Today, African-Americans outnumber white Americans in the NBA by an order of magnitude. Yet, has American basketball improved by evolving from integrated to overwhelmingly black? In 1992, the two-thirds black Olympic "Dream Team" thrilled the world with its overwhelming virtuosity. But by the 2004 Olympics, the all-black American squad of squabbling, gangsta rap-loving NBA stars lost to Argentina, Puerto Rico, and Lithuania.
As entertainment, "Glory Road" offers respectable family fare, with a strong, amusing first half. Eventually, however, the script locks into the well-worn grooves of the inspirational sports movie genre and loses its distinctiveness. Also, the decision to focus on all seven black players was a mistake. Audiences find it hard to keep straight more than four characters of the same sex, age, and race.
"Glory Road" is PG-rated for some bad words.
Ironically, I believe none of the black players of Texas Western ever made it in professional basketball while two white Kentucky players, Louie Dampier and Pat Riley, had fine pro careers. Dampier was an ABA All-Star and Riley was third guard on some excellent Lakers teams. He later was an outstanding head coach for the Lakers.

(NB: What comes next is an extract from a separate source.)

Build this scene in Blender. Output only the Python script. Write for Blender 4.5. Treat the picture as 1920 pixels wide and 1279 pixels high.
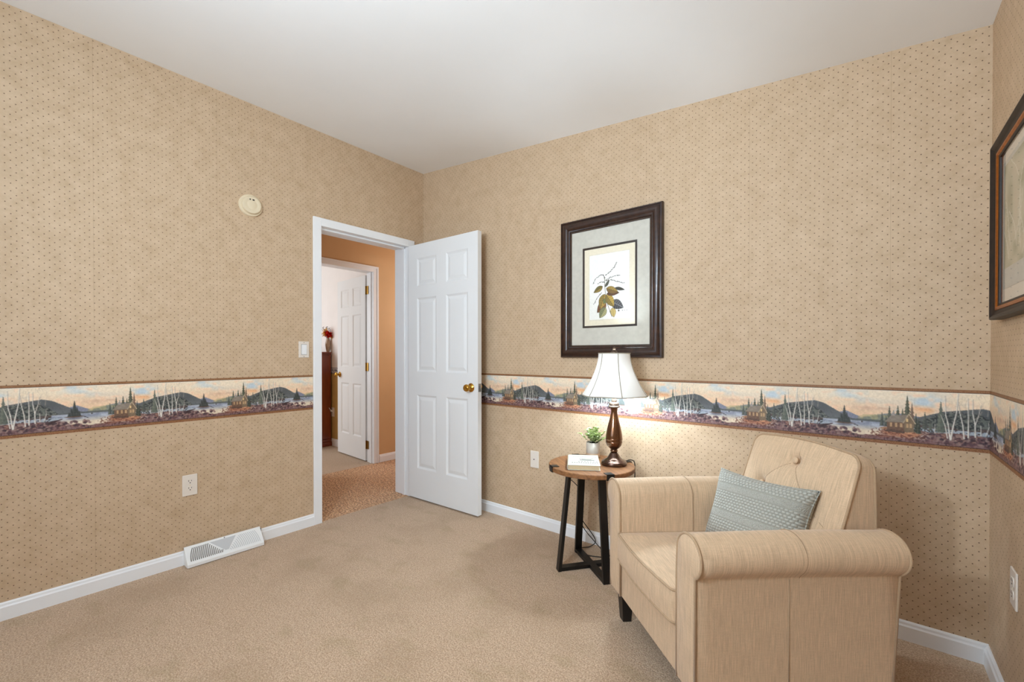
import bpy, bmesh, math, random
import numpy as np
from mathutils import Vector, Matrix

for _o in list(bpy.data.objects):
    bpy.data.objects.remove(_o)
SC = bpy.context.scene
COL = SC.collection
PI = math.pi
random.seed(7)

# ------------------------------------------------------------------ camera
CAM = Vector((2.91669, -2.37486, 1.15375))
YAW, PITCH, FPX = 0.68609, -0.00659, 813.2
camd = bpy.data.cameras.new('camera')
camo = bpy.data.objects.new('camera', camd)
COL.objects.link(camo)
camo.location = CAM
camo.rotation_euler = (PI / 2 + PITCH, 0.0, YAW)
camd.sensor_fit = 'HORIZONTAL'
camd.sensor_width = 36.0
camd.lens = FPX / 1920 * 36.0
camd.shift_y = 32.84 / 1920
camd.clip_start = 0.05
SC.camera = camo

# ------------------------------------------------------------------ world, lights, exposure
SC.view_settings.view_transform = 'Standard'
SC.view_settings.look = 'None'
SC.view_settings.gamma = 1.0
SC.view_settings.use_curve_mapping = False
SC.view_settings.exposure = -0.09
SC.cycles.use_denoising = True
SC.cycles.max_bounces = 10
SC.cycles.diffuse_bounces = 7
SC.cycles.sample_clamp_indirect = 6.0

w = bpy.data.worlds.new('daylight')
SC.world = w
w.use_nodes = True
bg = w.node_tree.nodes['Background']
bg.inputs[0].default_value = (0.75, 0.87, 1.0, 1)
bg.inputs[1].default_value = 1.0


def area_light(name, loc, target, sx, sy, power, color):
    d = bpy.data.lights.new(name, 'AREA')
    d.shape = 'RECTANGLE'
    d.size, d.size_y = sx, sy
    d.energy = power
    d.color = color
    o = bpy.data.objects.new(name, d)
    COL.objects.link(o)
    o.location = loc
    o.rotation_euler = (Vector(target) - Vector(loc)).to_track_quat('-Z', 'Y').to_euler()
    return o


def point_light(name, loc, radius, power, color):
    d = bpy.data.lights.new(name, 'POINT')
    d.shadow_soft_size = radius
    d.energy = power
    d.color = color
    o = bpy.data.objects.new(name, d)
    COL.objects.link(o)
    o.location = loc
    return o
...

Texas Western, located in El Paso, isn't basketball country. Mexican-Americans weren't made for basketball. To compete, Texas Western had to recruit cross country. Where I live in West Virginia, few of our college football and basketball players are from the state. West Virginia recruits heavily from Virginia and Florida.
Steve is right about how difficult for film audiences to follow more than four major players in a film. As a teen, I remember watching "A Bridge Too Far", a massive World War Two film with about twenty stars. By film's end I was still asking, "Who is Sean Connery playing?" and "Who is Robert Redford playing?"
Just a bit of trivia. The actor Sherman Hemsley died in El Paso where he retired. El Paso's black population is rather small, about 3 % in a city 81 % Hispanic.
How much of your AmConMag stuff isn't online? I better continue to hold on to my back issues.